* start Supplied information *

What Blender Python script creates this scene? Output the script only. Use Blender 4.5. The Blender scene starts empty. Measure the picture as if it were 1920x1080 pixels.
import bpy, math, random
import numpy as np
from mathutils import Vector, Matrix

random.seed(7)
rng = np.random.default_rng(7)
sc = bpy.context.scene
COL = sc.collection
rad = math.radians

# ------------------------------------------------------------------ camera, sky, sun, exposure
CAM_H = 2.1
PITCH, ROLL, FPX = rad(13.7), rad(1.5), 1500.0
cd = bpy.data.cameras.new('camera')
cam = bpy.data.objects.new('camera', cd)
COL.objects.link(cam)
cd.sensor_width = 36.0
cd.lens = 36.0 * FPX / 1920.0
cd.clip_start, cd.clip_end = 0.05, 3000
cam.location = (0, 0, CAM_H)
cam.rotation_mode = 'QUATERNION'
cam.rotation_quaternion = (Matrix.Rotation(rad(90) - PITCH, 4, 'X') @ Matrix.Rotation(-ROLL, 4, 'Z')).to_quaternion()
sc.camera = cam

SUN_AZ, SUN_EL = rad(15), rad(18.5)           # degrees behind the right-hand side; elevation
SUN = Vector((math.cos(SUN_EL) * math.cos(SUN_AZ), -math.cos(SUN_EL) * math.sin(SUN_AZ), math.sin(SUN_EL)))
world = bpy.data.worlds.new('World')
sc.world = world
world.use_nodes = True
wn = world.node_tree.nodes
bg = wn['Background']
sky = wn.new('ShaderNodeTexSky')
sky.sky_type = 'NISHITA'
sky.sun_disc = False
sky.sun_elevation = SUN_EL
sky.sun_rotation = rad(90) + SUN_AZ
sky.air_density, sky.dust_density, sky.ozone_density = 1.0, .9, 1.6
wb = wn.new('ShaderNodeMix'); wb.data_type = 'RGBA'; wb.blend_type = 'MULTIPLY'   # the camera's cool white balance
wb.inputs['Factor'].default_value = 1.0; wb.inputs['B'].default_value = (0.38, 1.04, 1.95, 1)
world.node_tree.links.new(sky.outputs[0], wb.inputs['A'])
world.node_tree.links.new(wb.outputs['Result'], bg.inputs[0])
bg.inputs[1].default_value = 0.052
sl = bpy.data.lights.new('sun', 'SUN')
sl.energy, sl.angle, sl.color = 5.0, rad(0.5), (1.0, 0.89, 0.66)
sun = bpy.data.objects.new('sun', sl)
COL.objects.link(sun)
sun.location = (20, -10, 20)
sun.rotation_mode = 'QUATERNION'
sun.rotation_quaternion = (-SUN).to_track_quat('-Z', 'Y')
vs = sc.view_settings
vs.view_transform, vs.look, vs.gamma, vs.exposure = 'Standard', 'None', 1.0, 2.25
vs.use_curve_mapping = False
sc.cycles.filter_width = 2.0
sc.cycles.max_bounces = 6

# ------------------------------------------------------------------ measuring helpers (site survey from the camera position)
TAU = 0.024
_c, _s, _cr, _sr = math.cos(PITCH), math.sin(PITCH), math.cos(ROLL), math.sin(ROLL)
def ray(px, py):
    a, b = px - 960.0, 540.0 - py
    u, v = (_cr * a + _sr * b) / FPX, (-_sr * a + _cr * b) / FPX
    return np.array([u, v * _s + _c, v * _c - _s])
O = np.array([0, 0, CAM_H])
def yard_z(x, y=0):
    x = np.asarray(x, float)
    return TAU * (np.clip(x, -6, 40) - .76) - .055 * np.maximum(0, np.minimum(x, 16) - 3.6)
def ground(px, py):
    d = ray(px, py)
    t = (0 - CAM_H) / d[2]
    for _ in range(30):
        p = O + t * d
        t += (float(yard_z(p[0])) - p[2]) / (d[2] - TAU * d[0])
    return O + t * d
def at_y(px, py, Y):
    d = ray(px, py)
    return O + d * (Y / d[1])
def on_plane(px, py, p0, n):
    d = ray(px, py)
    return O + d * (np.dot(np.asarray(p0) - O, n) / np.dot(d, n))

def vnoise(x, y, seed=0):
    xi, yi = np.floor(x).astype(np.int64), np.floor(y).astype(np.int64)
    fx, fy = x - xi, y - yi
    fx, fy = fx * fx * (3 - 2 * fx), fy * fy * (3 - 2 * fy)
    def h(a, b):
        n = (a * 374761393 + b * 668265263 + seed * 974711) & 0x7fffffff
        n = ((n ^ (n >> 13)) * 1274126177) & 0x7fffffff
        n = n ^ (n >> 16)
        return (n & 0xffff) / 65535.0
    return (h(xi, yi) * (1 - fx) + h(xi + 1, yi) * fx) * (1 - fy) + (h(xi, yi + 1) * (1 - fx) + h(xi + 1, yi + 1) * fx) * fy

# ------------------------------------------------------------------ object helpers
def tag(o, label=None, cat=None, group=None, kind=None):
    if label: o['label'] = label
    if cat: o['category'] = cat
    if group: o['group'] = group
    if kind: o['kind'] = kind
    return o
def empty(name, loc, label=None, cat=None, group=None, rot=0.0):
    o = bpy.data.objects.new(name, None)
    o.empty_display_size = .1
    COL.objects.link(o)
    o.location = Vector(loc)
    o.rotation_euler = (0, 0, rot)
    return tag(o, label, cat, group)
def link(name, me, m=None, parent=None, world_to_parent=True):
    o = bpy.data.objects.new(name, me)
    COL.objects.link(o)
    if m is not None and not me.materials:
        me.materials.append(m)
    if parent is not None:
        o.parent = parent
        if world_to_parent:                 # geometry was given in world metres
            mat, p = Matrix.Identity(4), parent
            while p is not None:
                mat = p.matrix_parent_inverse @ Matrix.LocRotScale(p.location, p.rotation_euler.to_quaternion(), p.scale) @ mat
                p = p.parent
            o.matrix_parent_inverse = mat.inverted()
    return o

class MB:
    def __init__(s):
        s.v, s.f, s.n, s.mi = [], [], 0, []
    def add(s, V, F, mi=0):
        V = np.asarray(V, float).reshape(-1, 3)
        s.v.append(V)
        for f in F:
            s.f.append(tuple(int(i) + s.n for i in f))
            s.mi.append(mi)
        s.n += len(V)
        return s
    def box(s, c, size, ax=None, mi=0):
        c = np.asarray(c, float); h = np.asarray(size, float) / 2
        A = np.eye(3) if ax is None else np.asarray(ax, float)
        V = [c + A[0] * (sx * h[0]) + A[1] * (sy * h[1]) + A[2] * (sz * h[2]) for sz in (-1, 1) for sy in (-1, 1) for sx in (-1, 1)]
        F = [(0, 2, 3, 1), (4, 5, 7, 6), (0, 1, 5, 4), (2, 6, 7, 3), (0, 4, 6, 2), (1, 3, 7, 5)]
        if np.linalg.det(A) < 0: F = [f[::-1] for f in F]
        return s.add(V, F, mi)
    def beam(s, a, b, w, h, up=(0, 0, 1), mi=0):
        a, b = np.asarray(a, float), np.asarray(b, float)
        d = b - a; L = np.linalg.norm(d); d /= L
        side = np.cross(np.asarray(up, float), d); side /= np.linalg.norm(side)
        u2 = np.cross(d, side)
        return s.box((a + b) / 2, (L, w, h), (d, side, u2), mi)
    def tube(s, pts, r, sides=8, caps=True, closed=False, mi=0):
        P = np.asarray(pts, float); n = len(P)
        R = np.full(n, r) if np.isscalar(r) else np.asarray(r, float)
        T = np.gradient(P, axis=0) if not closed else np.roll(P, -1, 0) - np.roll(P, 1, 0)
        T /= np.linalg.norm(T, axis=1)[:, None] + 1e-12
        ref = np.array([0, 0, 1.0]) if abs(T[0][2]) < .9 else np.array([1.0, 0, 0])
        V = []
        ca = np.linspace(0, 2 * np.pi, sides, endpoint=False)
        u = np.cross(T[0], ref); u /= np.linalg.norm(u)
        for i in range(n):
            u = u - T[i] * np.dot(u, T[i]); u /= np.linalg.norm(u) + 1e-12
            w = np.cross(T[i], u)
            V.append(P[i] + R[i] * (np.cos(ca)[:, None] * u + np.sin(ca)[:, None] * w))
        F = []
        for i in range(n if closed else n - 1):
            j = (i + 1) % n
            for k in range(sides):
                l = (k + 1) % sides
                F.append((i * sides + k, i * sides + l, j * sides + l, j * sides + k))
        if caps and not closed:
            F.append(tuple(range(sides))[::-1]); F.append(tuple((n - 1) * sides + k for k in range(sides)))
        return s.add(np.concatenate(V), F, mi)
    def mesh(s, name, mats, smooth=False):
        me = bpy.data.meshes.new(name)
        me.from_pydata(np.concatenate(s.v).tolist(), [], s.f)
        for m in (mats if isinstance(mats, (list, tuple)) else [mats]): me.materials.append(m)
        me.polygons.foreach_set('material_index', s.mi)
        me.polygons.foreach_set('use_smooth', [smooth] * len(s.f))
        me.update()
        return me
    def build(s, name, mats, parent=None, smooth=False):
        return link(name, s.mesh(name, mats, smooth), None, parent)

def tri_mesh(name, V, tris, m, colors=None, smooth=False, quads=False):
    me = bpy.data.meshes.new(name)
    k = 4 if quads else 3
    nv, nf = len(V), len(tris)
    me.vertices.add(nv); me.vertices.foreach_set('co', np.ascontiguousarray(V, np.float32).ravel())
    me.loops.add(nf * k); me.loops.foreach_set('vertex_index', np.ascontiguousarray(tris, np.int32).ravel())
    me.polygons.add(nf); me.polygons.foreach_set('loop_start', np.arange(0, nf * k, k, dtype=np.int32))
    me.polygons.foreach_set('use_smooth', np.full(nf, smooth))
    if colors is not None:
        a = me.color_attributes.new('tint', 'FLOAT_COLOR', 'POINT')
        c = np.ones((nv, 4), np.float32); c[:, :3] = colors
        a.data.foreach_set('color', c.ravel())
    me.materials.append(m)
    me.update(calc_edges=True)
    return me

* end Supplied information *

- Your instructions
Everything from the first line above through the line that contains "sc.camera = cam" should be duplicated exactly, please, and nothing beyond it.

- Answer to the exercise
What Blender Python script creates this scene? Output the script only. Use Blender 4.5. The Blender scene starts empty. Measure the picture as if it were 1920x1080 pixels.
import bpy, math, random
import numpy as np
from mathutils import Vector, Matrix

random.seed(7)
rng = np.random.default_rng(7)
sc = bpy.context.scene
COL = sc.collection
rad = math.radians

# ------------------------------------------------------------------ camera, sky, sun, exposure
CAM_H = 2.1
PITCH, ROLL, FPX = rad(13.7), rad(1.5), 1500.0
cd = bpy.data.cameras.new('camera')
cam = bpy.data.objects.new('camera', cd)
COL.objects.link(cam)
cd.sensor_width = 36.0
cd.lens = 36.0 * FPX / 1920.0
cd.clip_start, cd.clip_end = 0.05, 3000
cam.location = (0, 0, CAM_H)
cam.rotation_mode = 'QUATERNION'
cam.rotation_quaternion = (Matrix.Rotation(rad(90) - PITCH, 4, 'X') @ Matrix.Rotation(-ROLL, 4, 'Z')).to_quaternion()
sc.camera = cam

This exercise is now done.